I am struggling with CAN bus reverse-engineering. It might be a silly question, but it irritates me.
These are traffics that arise from pressing buttons A and B which is lifting up the 1. Axis of the robot at the end.
Pressing down button A changes the value "09" in 181h node and
button B changes the value "C8" in 281h.
If I am not wrong, I have to feed RPDOs to replicate the lifting up action instead of sending the messages "0A 00 09 00 00 00 00 FF" to 181h and "00 00 00 C8 6F BD 00 FF" to 281h. So basically I resent the messages from RPDOs back to RPDOs.
Is there anything wrong until now? (It must be…otherwise it would have worked.)
As you can see from the above screenshot I manullay sent the messages by pressing each line with the space bar. And it seems like that between my Tx messages lots of Rx messages show up. Is this maybe the reason why the robot shows no reaction?
UPDATE:
The TPDO message "0A 00 09 00 00 00 00 FF" that arises from the pressing down button A gets ignored because whenever I write a TPDO message 0A 00 09 00 00 00 00 FF, it gets overwritten with its default value 0A 00 0A 00 00 00 00 FF so fast that my message is like "not arrived" at all.
The transmission type of TPDO is currently asynchronous with event timer of 50 ms. This leads that my TPDO somehow overwritten with default value 0A 00 0A every 50 ms. How do I handle this problem? I thought this asynchronous transmission type with 50 ms means that the TPDO has to be checked every 50 ms and if there was a change -> transmission. But where does this 0A 00 0A 00 00 00 00 FF default value come from then?
Another question: I thought the whole time that I have to write the RPDOs value back to RPDO to replicate the action. But it seems like that only from pressing down the button A the RPDOs does not change at all. Then how can I replicate the pressing button A action at all?
UPDATE 2: The bit rate is 125 kbit/s. I am using CANopen so that I can control the robot with my computer, instead of using the remote controller. The robot that I am using is Brokk 170. Below you can find an Excel file where the recorded CAN messages are. Those CAN messages arose when I powered up the robot using the robot controller.

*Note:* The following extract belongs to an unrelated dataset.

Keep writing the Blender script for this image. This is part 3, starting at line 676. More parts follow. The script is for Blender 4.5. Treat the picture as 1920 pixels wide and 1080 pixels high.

I transmitted the messages until the message with number 107, since the value 0A 00 0A 00 00 00 00 FF indicates that the robot is now powered up. But somehow the transmitted sequence does not power up the robot. Now I am trying to find a way to block the messages from the remote controller.
https://drive.google.com/open?id=1Du4J27KykzrTtCquFt29uMa_qhpZP4Ov
Best Answer
This looks like CANopen traffic (RPDO is also mentioned in the question). 0x80 is SYNC, and it seems it is send at regular intervals (about every 26 ms, 38-39 Hz). And some device responds to the SYNC messages by sending out messages with ID 0x181 and 0x281. But that is just a guess at this point.
It could also be that the content of ID 0x181 and 0x281 are set points to a servo (thus the same device sends out 0x80, 0x181, and 0x281) and that the feedback position is contained in the 0x301 messages.
It should be possible to correlate physical positions of the robot with the messages. A set point is (probably) set immediately and the actual positions are lacking behind.
Note: 181h is not a node, and you are not sending messages to it. 181h is a CAN message ID. As it is likely CANopen, 0x181 is the message "PDO1, transmit" for the device with ID 1. Note that it is not always clear if the device ID indicates what device sends it or if the device is the destination.